Looking at regional performance, revenue in Greater China increased by 4% year-on-year, reaching $1.86 billion, but still below the market's expected $1.97 billion.
In this quarter, revenue in the Asia Pacific and Latin America regions increased by 13%, and in Europe, revenue increased by 2%.
However, revenue in the key North American region declined by 4% to $5.62 billion, mainly dragged down by footwear sales.
In terms of product categories, overall footwear revenue increased by 1% year-on-year to $8.61 billion, below the market's expected $8.69 billion; apparel revenue decreased by 1% to $3.77 billion, below the market's expected $3.78 billion; and equipment revenue increased by 17% to $479 million.
Nike's direct sales increased by 6% year-on-year to $5.7 billion, falling short of the market's expected $5.88 billion, with a currency-neutral basis increase of 4%.
Converse's sales performance was weak in this quarter, with an 11% year-on-year decline, mainly due to weakness in the North American and European markets.
In terms of profitability, the gross margin increased by 140 basis points to 44.6% year-on-year, exceeding the market's expected 43.9%, mainly driven by strategic pricing actions and reduced shipping rates, partially offsetting adverse changes in net currency exchange rates and rising product costs.
In addition, inventory decreased by 14% year-on-year to reach $8 billion. Cash at the end of the quarter was $9.9 billion, compared to $10.6 billion in the same period last year.
Investment Highlights
1. Weak consumer demand in North America and poor guidance are the main reasons why investors are pessimistic about consumer goods.

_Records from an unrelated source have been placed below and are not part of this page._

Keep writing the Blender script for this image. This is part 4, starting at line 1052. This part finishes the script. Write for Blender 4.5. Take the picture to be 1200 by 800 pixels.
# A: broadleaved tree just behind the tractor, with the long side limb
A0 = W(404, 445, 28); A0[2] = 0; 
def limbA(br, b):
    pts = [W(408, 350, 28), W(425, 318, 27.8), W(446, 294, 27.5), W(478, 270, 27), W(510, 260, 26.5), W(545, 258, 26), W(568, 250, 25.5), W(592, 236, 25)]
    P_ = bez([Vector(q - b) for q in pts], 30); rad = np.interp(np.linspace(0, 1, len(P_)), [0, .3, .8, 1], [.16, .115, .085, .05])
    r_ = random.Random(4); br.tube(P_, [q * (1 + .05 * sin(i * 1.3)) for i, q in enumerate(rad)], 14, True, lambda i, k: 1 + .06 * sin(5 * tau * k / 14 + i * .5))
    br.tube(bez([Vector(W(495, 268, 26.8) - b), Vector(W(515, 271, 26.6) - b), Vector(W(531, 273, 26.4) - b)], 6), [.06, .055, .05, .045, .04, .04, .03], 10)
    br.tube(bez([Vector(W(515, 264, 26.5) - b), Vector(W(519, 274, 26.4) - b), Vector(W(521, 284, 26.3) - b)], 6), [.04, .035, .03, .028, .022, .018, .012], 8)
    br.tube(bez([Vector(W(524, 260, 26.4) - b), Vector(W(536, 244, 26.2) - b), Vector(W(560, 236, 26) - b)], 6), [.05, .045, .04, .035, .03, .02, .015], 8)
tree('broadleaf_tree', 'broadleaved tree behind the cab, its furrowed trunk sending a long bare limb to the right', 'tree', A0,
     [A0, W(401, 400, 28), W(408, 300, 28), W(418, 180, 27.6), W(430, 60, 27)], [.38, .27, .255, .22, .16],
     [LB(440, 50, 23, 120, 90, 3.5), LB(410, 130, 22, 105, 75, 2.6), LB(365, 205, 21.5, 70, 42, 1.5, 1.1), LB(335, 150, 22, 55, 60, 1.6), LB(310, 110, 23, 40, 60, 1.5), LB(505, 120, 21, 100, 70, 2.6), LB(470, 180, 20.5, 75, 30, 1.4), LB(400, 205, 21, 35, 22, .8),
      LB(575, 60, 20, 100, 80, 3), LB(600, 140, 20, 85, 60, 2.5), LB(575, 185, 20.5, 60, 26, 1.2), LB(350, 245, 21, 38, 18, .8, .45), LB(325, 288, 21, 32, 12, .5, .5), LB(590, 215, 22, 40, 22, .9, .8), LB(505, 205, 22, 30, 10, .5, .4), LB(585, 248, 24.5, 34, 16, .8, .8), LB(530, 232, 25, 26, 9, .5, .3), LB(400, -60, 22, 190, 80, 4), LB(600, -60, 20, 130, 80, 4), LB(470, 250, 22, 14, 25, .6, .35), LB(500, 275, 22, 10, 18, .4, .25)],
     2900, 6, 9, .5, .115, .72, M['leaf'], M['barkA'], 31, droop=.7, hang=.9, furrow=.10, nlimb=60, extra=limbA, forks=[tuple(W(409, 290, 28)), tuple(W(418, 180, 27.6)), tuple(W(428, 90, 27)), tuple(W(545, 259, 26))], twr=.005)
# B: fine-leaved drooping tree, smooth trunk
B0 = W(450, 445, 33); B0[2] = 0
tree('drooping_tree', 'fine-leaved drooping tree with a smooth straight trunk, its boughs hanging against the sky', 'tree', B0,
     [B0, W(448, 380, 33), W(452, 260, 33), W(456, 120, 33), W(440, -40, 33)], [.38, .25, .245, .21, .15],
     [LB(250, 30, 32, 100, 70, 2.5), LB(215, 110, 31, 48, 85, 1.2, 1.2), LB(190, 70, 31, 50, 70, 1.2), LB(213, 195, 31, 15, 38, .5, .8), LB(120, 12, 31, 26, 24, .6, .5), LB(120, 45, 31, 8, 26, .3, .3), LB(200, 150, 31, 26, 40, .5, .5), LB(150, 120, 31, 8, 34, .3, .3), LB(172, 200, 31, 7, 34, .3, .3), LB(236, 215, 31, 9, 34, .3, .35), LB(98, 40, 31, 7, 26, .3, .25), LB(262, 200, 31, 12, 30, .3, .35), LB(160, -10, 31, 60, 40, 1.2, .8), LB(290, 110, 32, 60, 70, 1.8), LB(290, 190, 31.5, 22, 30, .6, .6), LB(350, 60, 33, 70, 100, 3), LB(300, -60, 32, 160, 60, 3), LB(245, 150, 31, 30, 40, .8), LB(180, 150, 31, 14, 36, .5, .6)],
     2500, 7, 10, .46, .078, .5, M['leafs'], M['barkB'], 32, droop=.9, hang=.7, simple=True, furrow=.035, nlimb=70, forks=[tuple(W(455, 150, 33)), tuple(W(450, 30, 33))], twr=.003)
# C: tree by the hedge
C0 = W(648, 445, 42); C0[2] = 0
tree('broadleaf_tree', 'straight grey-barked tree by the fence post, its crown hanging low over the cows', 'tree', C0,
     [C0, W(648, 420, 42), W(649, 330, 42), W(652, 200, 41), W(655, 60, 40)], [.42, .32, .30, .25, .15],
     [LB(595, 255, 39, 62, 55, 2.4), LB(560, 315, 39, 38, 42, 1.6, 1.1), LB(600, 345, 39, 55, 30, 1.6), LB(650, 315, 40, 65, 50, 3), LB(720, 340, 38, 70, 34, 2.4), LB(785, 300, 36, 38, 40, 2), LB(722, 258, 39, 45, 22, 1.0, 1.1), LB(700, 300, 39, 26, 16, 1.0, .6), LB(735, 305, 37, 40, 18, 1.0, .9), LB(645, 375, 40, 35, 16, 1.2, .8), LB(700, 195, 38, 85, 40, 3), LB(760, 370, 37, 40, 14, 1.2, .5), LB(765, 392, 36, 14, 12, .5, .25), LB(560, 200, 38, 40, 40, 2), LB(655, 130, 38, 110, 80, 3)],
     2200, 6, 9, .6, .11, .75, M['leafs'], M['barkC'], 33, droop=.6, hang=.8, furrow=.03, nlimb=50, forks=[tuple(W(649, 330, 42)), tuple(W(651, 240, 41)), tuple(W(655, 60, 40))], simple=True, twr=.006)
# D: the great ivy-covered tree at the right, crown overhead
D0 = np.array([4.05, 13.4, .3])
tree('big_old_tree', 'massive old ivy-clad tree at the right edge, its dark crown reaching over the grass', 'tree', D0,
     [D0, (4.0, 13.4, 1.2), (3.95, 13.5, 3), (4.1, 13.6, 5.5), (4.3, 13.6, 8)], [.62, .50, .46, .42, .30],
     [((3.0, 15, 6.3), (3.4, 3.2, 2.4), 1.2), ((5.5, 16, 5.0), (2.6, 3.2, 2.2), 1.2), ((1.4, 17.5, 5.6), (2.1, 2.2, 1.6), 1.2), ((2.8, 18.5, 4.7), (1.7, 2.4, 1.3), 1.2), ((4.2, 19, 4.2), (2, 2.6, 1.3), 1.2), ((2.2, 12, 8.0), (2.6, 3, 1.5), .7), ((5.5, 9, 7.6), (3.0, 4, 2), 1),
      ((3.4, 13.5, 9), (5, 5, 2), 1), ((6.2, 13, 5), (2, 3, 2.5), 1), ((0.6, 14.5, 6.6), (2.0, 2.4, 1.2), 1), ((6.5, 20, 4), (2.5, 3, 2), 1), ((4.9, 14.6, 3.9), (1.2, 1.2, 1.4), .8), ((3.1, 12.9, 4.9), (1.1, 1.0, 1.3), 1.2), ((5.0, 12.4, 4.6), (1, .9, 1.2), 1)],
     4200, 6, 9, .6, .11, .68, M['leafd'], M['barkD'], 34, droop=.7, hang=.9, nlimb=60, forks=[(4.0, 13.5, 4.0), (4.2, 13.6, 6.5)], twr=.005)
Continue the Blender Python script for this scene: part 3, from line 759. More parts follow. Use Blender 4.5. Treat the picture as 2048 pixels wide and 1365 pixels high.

2. Shipping costs may rise due to the Red Sea crisis, further affecting sales and costs in Southeast Asia, the Asia-Pacific, and the Middle East in Europe.
3. The company is pushing for cost reforms in hopes of achieving higher profit margins. Although the company intends to achieve cumulative cost savings of up to $2 billion in the next three years, this may still lead investors to question the company's weak growth and lack of competitiveness in the market.
If a company's profit growth is driven by cost reduction, its growth potential is clearly questionable.
4. Comparison with competitors. In contrast, the recently record-breaking $Lululemon Athletica(LULU)$ not only continues to drive online sales in North America, lifting profit margins, but also shows strong growth in product sales in Greater China, and the Asia-Pacific region.
Therefore, even investors interested in investing in sports consumer goods may consider allocating more positions to companies with better prospects.
Pair trades like "Long LULU, Short Nike" may become increasingly popular among investors.